<28>Je n'ose demander à V. A. R. des nouvelles de ses progrès en physique, car je vois, par les lettres dont elle honore M. de Voltaire, que Machiavel et la poésie ont la préférence. J'espère pourtant que quelque jour vous donnerez quelques moments à une science si digne de vous occuper, et je vous avoue, monseigneur, que mes désirs là-dessus sont un peu intéressés, car je me flatte que mon commerce en serait plus agréable à V. A. R.

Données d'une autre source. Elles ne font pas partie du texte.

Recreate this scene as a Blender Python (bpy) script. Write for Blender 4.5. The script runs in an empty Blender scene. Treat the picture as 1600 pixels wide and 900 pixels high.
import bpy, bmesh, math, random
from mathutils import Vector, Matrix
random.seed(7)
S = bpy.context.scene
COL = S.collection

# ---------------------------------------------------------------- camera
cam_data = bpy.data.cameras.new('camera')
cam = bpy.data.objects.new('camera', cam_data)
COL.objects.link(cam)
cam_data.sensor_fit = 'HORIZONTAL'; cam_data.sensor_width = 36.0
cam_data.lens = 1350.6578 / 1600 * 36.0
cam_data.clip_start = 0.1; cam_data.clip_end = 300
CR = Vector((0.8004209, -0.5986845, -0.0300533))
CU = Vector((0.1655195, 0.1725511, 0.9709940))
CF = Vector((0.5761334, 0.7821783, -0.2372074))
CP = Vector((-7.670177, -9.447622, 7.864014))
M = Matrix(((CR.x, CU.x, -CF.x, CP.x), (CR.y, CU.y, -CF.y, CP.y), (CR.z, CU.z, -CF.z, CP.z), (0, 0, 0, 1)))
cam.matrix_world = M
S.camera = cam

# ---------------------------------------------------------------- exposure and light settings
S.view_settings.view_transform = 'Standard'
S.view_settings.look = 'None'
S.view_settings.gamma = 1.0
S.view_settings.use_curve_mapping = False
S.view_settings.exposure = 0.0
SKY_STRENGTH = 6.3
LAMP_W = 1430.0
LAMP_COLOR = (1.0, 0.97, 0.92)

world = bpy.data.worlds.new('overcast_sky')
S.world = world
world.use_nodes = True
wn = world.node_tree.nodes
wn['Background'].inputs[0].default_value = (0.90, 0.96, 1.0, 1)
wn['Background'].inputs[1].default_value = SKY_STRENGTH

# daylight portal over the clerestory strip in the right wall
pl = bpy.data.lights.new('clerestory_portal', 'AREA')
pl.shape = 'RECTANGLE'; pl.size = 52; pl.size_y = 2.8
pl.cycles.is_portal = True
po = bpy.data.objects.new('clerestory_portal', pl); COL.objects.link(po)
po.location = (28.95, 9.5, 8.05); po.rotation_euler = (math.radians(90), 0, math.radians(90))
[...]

Je ne puis vous exprimer la tristesse que j'ai sentie dans mon voyage au pays de Liége, quand j'ai pensé que, l'année passée, V. A. R. était presque dans ces cantons. Mais, monseigneur, n'y reviendrez-vous jamais? Je prévois que je jouerai longtemps ici le rôle de la comtesse de Pimbesche,c et je m'en console dans l'espérance que mes procès me feront gagner le temps où le Roi votre père viendra voir ses États méridionaux, car je compte revenir de Paris ici pour mon hiver, et plus.

V. A. R. a su sans doute que l'abbé Desfontaines a été obligé de désavouer la Voltairomanie entre les mains de M. Hérault, lieutenant de police, et que son désaveu a été mis dans les gazettes. L'intérêt que V. A. R. a daigné prendre à cette malheureuse affaire, et la façon pleine de bonté dont elle a bien voulu m'en parler, m'ont fait croire que ce détail lui serait agréable.

Nous reverrons Thieriot à Paris, et je me sens fort portée à user envers lui de cette indulgence dont la faiblesse de son caractère me paraît très-digne, et à laquelle V. A. R. m'a exhortée. C'est à vous, monseigneur, à donner l'exemple de toutes les vertus; ceux qui les admirent de près sont plus heureux, mais personne ne peut être avec plus de respect et d'attachement que moi, etc.


c Voyez les Plaideurs, comédie de Racine, acte I, scène VII.